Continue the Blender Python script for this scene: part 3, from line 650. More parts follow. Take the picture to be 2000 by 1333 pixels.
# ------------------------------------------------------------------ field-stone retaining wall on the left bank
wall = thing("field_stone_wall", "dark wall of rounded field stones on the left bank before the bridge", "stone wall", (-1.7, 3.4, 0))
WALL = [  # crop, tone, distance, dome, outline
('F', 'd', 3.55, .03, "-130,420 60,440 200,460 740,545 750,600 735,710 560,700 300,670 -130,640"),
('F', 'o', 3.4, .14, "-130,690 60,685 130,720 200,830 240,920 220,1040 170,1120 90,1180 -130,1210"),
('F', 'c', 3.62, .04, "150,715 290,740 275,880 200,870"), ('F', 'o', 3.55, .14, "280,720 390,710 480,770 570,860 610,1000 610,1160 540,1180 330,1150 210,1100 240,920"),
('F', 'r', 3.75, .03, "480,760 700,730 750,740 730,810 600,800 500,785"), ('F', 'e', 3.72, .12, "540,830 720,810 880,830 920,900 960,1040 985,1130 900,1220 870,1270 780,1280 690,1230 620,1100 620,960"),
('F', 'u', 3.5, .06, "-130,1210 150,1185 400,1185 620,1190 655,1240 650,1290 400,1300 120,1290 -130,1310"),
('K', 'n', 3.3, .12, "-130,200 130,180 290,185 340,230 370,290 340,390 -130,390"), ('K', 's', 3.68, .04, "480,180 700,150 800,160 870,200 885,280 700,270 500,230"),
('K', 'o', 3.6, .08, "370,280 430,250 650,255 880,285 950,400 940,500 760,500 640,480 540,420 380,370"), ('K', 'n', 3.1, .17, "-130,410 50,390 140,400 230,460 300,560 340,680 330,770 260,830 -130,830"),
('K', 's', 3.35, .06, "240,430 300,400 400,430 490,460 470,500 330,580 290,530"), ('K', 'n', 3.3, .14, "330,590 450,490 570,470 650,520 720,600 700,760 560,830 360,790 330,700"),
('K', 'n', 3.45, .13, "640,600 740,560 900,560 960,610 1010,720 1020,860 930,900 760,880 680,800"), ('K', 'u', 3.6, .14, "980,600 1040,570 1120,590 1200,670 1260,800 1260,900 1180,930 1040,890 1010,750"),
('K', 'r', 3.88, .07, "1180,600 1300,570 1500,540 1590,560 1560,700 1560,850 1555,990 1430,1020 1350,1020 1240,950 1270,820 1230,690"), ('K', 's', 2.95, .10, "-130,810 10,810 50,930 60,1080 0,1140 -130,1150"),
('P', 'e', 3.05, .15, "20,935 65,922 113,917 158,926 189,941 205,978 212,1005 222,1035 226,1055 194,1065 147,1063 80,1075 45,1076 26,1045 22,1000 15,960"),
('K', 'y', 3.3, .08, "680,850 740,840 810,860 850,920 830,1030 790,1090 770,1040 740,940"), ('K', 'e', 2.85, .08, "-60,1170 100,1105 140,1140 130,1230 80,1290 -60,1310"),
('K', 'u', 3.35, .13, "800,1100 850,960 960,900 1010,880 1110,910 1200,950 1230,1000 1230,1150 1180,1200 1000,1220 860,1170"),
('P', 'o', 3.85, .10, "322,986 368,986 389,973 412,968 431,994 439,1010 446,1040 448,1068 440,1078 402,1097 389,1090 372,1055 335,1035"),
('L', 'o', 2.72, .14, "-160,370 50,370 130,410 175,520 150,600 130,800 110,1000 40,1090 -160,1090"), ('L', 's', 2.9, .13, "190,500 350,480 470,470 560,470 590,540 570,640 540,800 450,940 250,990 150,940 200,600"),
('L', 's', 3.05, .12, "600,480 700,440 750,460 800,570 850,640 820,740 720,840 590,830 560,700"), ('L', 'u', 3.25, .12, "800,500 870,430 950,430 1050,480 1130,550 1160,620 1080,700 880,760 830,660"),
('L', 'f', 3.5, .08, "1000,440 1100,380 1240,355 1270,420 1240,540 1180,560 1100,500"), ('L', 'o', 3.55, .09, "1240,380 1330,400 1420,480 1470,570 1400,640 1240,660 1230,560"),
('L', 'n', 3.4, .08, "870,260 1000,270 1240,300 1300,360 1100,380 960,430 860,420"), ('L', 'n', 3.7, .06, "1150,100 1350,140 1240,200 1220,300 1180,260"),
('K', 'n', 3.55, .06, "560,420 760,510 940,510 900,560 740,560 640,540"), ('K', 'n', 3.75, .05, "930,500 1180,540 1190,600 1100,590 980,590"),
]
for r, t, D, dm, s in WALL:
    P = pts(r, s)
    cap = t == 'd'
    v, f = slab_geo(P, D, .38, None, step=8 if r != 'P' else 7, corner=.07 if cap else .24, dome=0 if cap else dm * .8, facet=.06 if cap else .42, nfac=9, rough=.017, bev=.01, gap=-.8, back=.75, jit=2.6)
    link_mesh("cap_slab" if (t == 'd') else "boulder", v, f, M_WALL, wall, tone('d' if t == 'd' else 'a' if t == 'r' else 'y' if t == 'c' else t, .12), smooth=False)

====

» Problem description
Give again the lines from the line holding "1300,570 1500,540 1590,560" through the close of the listing, both included, exactly as written and with nothing else.

» Task response
('K', 'r', 3.88, .07, "1180,600 1300,570 1500,540 1590,560 1560,700 1560,850 1555,990 1430,1020 1350,1020 1240,950 1270,820 1230,690"), ('K', 's', 2.95, .10, "-130,810 10,810 50,930 60,1080 0,1140 -130,1150"),
('P', 'e', 3.05, .15, "20,935 65,922 113,917 158,926 189,941 205,978 212,1005 222,1035 226,1055 194,1065 147,1063 80,1075 45,1076 26,1045 22,1000 15,960"),
('K', 'y', 3.3, .08, "680,850 740,840 810,860 850,920 830,1030 790,1090 770,1040 740,940"), ('K', 'e', 2.85, .08, "-60,1170 100,1105 140,1140 130,1230 80,1290 -60,1310"),
('K', 'u', 3.35, .13, "800,1100 850,960 960,900 1010,880 1110,910 1200,950 1230,1000 1230,1150 1180,1200 1000,1220 860,1170"),
('P', 'o', 3.85, .10, "322,986 368,986 389,973 412,968 431,994 439,1010 446,1040 448,1068 440,1078 402,1097 389,1090 372,1055 335,1035"),
('L', 'o', 2.72, .14, "-160,370 50,370 130,410 175,520 150,600 130,800 110,1000 40,1090 -160,1090"), ('L', 's', 2.9, .13, "190,500 350,480 470,470 560,470 590,540 570,640 540,800 450,940 250,990 150,940 200,600"),
('L', 's', 3.05, .12, "600,480 700,440 750,460 800,570 850,640 820,740 720,840 590,830 560,700"), ('L', 'u', 3.25, .12, "800,500 870,430 950,430 1050,480 1130,550 1160,620 1080,700 880,760 830,660"),
('L', 'f', 3.5, .08, "1000,440 1100,380 1240,355 1270,420 1240,540 1180,560 1100,500"), ('L', 'o', 3.55, .09, "1240,380 1330,400 1420,480 1470,570 1400,640 1240,660 1230,560"),
('L', 'n', 3.4, .08, "870,260 1000,270 1240,300 1300,360 1100,380 960,430 860,420"), ('L', 'n', 3.7, .06, "1150,100 1350,140 1240,200 1220,300 1180,260"),
('K', 'n', 3.55, .06, "560,420 760,510 940,510 900,560 740,560 640,540"), ('K', 'n', 3.75, .05, "930,500 1180,540 1190,600 1100,590 980,590"),
]
for r, t, D, dm, s in WALL:
    P = pts(r, s)
    cap = t == 'd'
    v, f = slab_geo(P, D, .38, None, step=8 if r != 'P' else 7, corner=.07 if cap else .24, dome=0 if cap else dm * .8, facet=.06 if cap else .42, nfac=9, rough=.017, bev=.01, gap=-.8, back=.75, jit=2.6)
    link_mesh("cap_slab" if (t == 'd') else "boulder", v, f, M_WALL, wall, tone('d' if t == 'd' else 'a' if t == 'r' else 'y' if t == 'c' else t, .12), smooth=False)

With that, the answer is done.